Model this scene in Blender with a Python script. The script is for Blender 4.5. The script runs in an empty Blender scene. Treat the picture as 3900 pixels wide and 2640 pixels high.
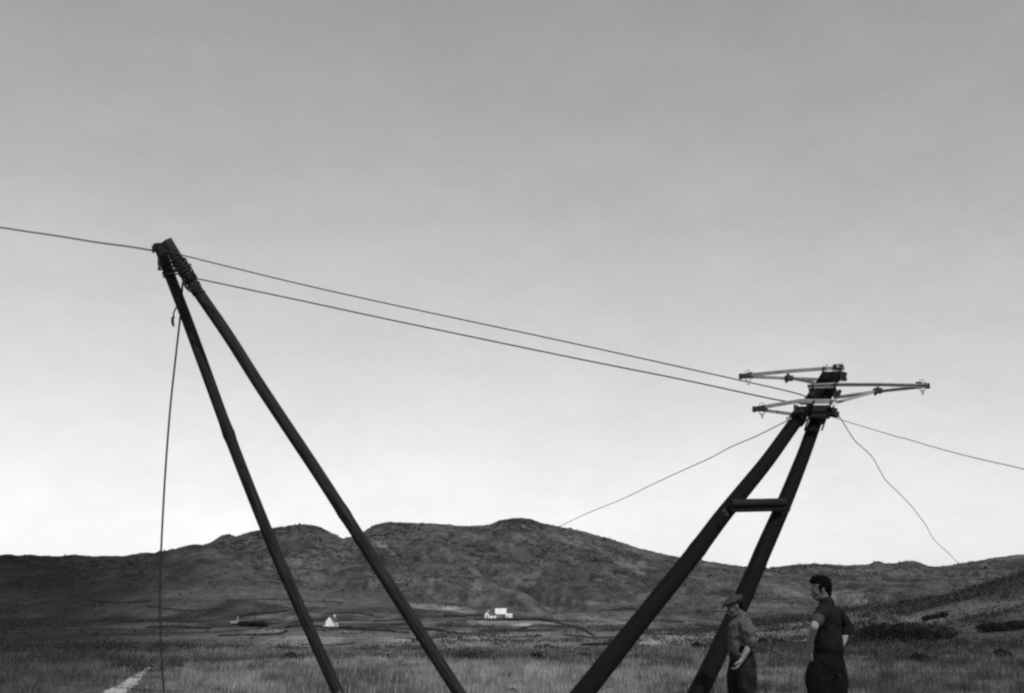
import bpy, math, random
import numpy as np
from mathutils import Vector, Matrix, Quaternion, noise as mnoise

random.seed(7)
RNG = np.random.default_rng(11)
R = math.radians
sc = bpy.context.scene
COL = sc.collection

# ------------------------------------------------------------------ camera, sky, sun, exposure
F = 4550.0; CX, CY = 1950.0, 1320.0; CAMZ = 1.40
PITCH = math.atan((2340.0 - CY) / F)
cam_d = bpy.data.cameras.new('camera')
cam_d.sensor_width = 36.0
cam_d.lens = 36.0 * F / 3900.0
cam_d.clip_start = 0.1; cam_d.clip_end = 30000.0
cam = bpy.data.objects.new('camera', cam_d); COL.objects.link(cam)
cam.location = (0, 0, CAMZ); cam.rotation_euler = (math.pi / 2 + PITCH, 0, 0)
sc.camera = cam

SUN_EL, SUN_AZ = R(50), R(158)          # azimuth clockwise from +Y (the view direction)
world = bpy.data.worlds.new('World'); sc.world = world; world.use_nodes = True
nt = world.node_tree; nt.nodes.clear()
sky = nt.nodes.new('ShaderNodeTexSky'); sky.sky_type = 'NISHITA'; sky.sun_disc = False
sky.sun_elevation = SUN_EL; sky.sun_rotation = SUN_AZ
sky.air_density = 1.0; sky.dust_density = 0.7; sky.ozone_density = 1.0
sep = nt.nodes.new('ShaderNodeSeparateColor'); nt.links.new(sky.outputs[0], sep.inputs[0])
def wmath(op, a, b):
    n = nt.nodes.new('ShaderNodeMath'); n.operation = op
    for i, v in enumerate((a, b)):
        if hasattr(v, 'links') or hasattr(v, 'is_output'): nt.links.new(v, n.inputs[i])
        else: n.inputs[i].default_value = v
    return n.outputs[0]
# black and white film: one grey value out of the sky's three colours
grey = wmath('ADD', wmath('MULTIPLY', sep.outputs[0], 0.20), wmath('ADD', wmath('MULTIPLY', sep.outputs[1], 0.30), wmath('MULTIPLY', sep.outputs[2], 0.50)))
grey = wmath('MULTIPLY', grey, 0.71)
# faint thin cloud
wtc = nt.nodes.new('ShaderNodeTexCoord'); wmp = nt.nodes.new('ShaderNodeMapping'); wmp.inputs['Scale'].default_value = (1, 1, 2.2); nt.links.new(wtc.outputs['Generated'], wmp.inputs[0])
wn = nt.nodes.new('ShaderNodeTexNoise'); wn.inputs['Scale'].default_value = 7.0; wn.inputs['Detail'].default_value = 12.0; wn.inputs['Roughness'].default_value = 0.78
nt.links.new(wmp.outputs[0], wn.inputs['Vector'])
grey = wmath('MULTIPLY', grey, wmath('ADD', wmath('MULTIPLY', wn.outputs[0], 0.34), 0.815))
bg = nt.nodes.new('ShaderNodeBackground'); bg.inputs['Strength'].default_value = 0.15
wo = nt.nodes.new('ShaderNodeOutputWorld')
nt.links.new(grey, bg.inputs['Color']); nt.links.new(bg.outputs[0], wo.inputs[0])

sun_d = bpy.data.lights.new('sun', 'SUN'); sun_d.energy = 2.0; sun_d.angle = R(0.5); sun_d.color = (1.0, 0.995, 0.985)
sun = bpy.data.objects.new('sun', sun_d); COL.objects.link(sun)
to_sun = Vector((math.sin(SUN_AZ) * math.cos(SUN_EL), math.cos(SUN_AZ) * math.cos(SUN_EL), math.sin(SUN_EL)))
sun.rotation_euler = to_sun.to_track_quat('Z', 'Y').to_euler()
sc.view_settings.view_transform = 'Standard'; sc.view_settings.look = 'None'
sc.view_settings.gamma = 1.0; sc.view_settings.use_curve_mapping = False
sc.view_settings.exposure = 0.45
sc.render.engine = 'CYCLES'
sc.cycles.filter_width = 2.4
sc.cycles.use_denoising = False
sc.cycles.max_bounces = 4

# ------------------------------------------------------------------ projection helpers
cp, sp = math.cos(PITCH), math.sin(PITCH)
FWD = Vector((0, cp, sp)); UPV = Vector((0, -sp, cp))
def ray(px, py): return Vector((1, 0, 0)) * (px - CX) + FWD * F + UPV * (CY - py)
def at(px, py, Y):
    d = ray(px, py); return Vector((0, 0, CAMZ)) + d * (Y / d.y)
def project(x, y, z):
    zz = z - CAMZ
    dep = y * cp + zz * sp; up = -y * sp + zz * cp
    dep = np.where(dep < 0.1, 0.1, dep)
    return CX + F * x / dep, CY - F * up / dep
def Z2(x, y): return 2700 + x / 2.446, 1300 + y / 2.446

# ------------------------------------------------------------------ numpy value noise
def _h(ix, iy, s):
    n = (ix.astype(np.int64) * 374761393 + iy.astype(np.int64) * 668265263 + s * 974634777) & 0xFFFFFFFF
    n = ((n ^ (n >> 13)) * 1274126177) & 0xFFFFFFFF
    return ((n ^ (n >> 16)) & 0xFFFF) / 65535.0
def vn(x, y, s=0):
    x = np.asarray(x, float); y = np.asarray(y, float)
    ix = np.floor(x); iy = np.floor(y); fx = x - ix; fy = y - iy
    fx = fx * fx * fx * (fx * (fx * 6 - 15) + 10); fy = fy * fy * fy * (fy * (fy * 6 - 15) + 10)
    a = _h(ix, iy, s); b = _h(ix + 1, iy, s); c = _h(ix, iy + 1, s); d = _h(ix + 1, iy + 1, s)
    return (a * (1 - fx) + b * fx) * (1 - fy) + (c * (1 - fx) + d * fx) * fy
def fbm(x, y, o=4, s=0):
    t = 0; a = 0.5
    for k in range(o):
        t = t + a * (vn(x, y, s + k * 17) * 2 - 1); x = np.asarray(x) * 2.03 + 5.1; y = np.asarray(y) * 2.03 + 1.7; a *= 0.5
    return t
def sstep(a, b, x):
    t = np.clip((x - a) / (b - a), 0, 1); return t * t * (3 - 2 * t)

# ------------------------------------------------------------------ terrain heights
def te_curve(pts, k=1.6781):
    az, te = [], []
    for px, py in pts:
        d = ray(px * k, py * k); az.append(math.atan2(d.x, d.y)); te.append(d.z / math.hypot(d.x, d.y))
    o = np.argsort(az); return np.array(az)[o], np.array(te)[o]
SKYLINE = te_curve([(-1500,1330),(-900,1292),(-450,1278),(-150,1266),(0,1266),(100,1266),(200,1266),(270,1267),(350,1260),(440,1243),(475,1233),(500,1217),
 (520,1213),(535,1218),(560,1210),(610,1200),(650,1193),(680,1189),(705,1190),(730,1198),(760,1213),(778,1222),(800,1217),
 (820,1210),(850,1192),(885,1184),(920,1186),(980,1188),(1060,1193),(1110,1192),(1135,1182),(1165,1177),(1200,1178),
 (1230,1188),(1270,1195),(1330,1208),(1400,1228),(1450,1245),(1510,1258),(1560,1268),(1620,1276),(1680,1285),(1720,1289),
 (1745,1291),(1790,1284),(1850,1281),(1920,1283),(1975,1280),(1985,1275),(1996,1275),(2010,1281),(2030,1280),(2055,1275),
 (2070,1273),(2088,1278),(2110,1287),(2150,1285),(2200,1277),(2260,1266),(2324,1258),(2500,1240),(2800,1225),(3400,1270),(3900,1330)])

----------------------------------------

EXERCISE AIM |
Check each line above for the word "scene", and copy the lines where it appears.

RESPONSE TO THIS TASK |
Model this scene in Blender with a Python script. The script is for Blender 4.5. The script runs in an empty Blender scene. Treat the picture as 3900 pixels wide and 2640 pixels high.
sc = bpy.context.scene